Two meta-analyses of this literature have been performed. Onraet et al. (2015) meta-analysis found intelligence to be negatively correlated with right-wing ideological attitudes (r = .20). However, the correlation depended on the type of right-wing attitude measured, with higher correlations with authoritarianism (r = .30) and ethnocentrism (r = .28) compared to conservatism (r = .13). Jedinger and Burger (2022) found a very small but significant correlation between intelligence and fiscally conservative beliefs (r = .07). Overall, intelligence has been found to be associated with beliefs that can be described as socially liberal and possibly also fiscally conservative. 
Although IQ is known to be associated with political belief, it is not known why this is the case. The relationship between intelligence and political belief could be confounded or mediated by socioeconomic factors and environmental factors more broadly. In this study, we employ polygenic scores, within-family designs and controls to causally identify the direct effect of cognitive ability on political beliefs. We might believe intelligence directly changes political beliefs.
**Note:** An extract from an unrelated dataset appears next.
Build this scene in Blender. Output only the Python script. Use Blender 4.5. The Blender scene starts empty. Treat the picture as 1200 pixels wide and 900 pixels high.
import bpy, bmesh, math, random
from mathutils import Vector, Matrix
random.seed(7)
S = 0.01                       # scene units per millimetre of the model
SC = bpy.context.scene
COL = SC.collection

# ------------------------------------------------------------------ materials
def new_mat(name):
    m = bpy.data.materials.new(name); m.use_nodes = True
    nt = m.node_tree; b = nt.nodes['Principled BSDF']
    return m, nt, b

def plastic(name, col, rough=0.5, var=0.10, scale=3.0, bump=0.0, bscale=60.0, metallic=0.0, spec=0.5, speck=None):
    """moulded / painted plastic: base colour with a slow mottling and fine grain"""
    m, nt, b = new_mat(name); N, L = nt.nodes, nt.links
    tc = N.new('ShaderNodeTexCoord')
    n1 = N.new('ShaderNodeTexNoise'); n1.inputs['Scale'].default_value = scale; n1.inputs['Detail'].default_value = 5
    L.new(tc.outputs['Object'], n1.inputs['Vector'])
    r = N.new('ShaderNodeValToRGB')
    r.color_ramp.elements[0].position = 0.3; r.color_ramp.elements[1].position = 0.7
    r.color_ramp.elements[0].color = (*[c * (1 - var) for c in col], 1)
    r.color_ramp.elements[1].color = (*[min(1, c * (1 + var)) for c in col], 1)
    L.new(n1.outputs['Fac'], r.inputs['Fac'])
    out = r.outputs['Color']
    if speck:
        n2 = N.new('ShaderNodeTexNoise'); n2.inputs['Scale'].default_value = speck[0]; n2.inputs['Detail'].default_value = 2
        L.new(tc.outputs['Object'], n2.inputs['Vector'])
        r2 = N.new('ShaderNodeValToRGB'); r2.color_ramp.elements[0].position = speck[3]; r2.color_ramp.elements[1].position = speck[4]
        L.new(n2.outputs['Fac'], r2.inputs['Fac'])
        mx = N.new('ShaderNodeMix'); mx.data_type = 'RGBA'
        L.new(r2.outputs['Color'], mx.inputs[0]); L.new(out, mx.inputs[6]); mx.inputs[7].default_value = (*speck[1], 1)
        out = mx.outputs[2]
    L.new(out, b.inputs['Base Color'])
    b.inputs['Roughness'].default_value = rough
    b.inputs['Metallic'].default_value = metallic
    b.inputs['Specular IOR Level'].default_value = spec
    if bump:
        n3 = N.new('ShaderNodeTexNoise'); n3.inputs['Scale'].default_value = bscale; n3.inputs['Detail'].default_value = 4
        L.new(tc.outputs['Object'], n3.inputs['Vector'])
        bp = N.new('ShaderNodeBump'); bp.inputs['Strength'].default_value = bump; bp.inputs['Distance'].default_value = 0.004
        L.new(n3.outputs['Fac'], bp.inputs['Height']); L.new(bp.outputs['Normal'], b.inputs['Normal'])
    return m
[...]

Political beliefs likely reflect our ethical values and our empirical beliefs, both of which might be altered by intelligence. Intelligence is related to greater general knowledge (Furnham & Chamorro-Premuzic, 2006), knowledge of economics (Caplan & Miller, 2010) and financial literacy (Lin & Bates, 2022). Moreover, intelligence may be related to subjective values, as it shows correlations with patience (Shamosh & Gray, 2008), openness (Anglim et al., 2022), “emotional intelligence” (MacCann, Joseph, Newman, & Roberts, 2014) and moral judgement in the Defining Issues Test (Derryberry, Jones, Grieve, & Barger, 2007). Onraet et al. (2015) suggested that the use of stereotypes and socially conservative beliefs function as heuristics, utilizing fewer cognitive resources than thinking about social issues on a case-by-case base. This could cause lower cognitive ability to be associated with right-wing views.

Genotypic IQ had a significant effect on all our measures of political beliefs: political orientation, authoritarianism, egalitarianism, social liberalism, fiscal conservatism and a composite of these scales. Across all these traits, genotypic IQ was associated with left-wing beliefs. After we controlled for the average parental polygenic score, we found genotypic IQ still significantly predicted social liberalism, the political composite, and lower levels of authoritarianism. Consistent with Onraet et al. (2015) meta-analysis, we find the largest effect sizes for authoritarianism rather than other measures of ideology.
The authors here argue that higher cognitive ability causes belief in social liberalism and especially lower authoritarianism. That seems to be the general belief that social science research is coming to adopt. Conservative and radical right authoritarian groups and think tanks might push back against this, but maybe that would be expected.

I'll do a separate post about cognitive ability among high income earners. That is important because top earners and wealth generally has more a lot influence on politics and policy than public opinion or social or environmental needs.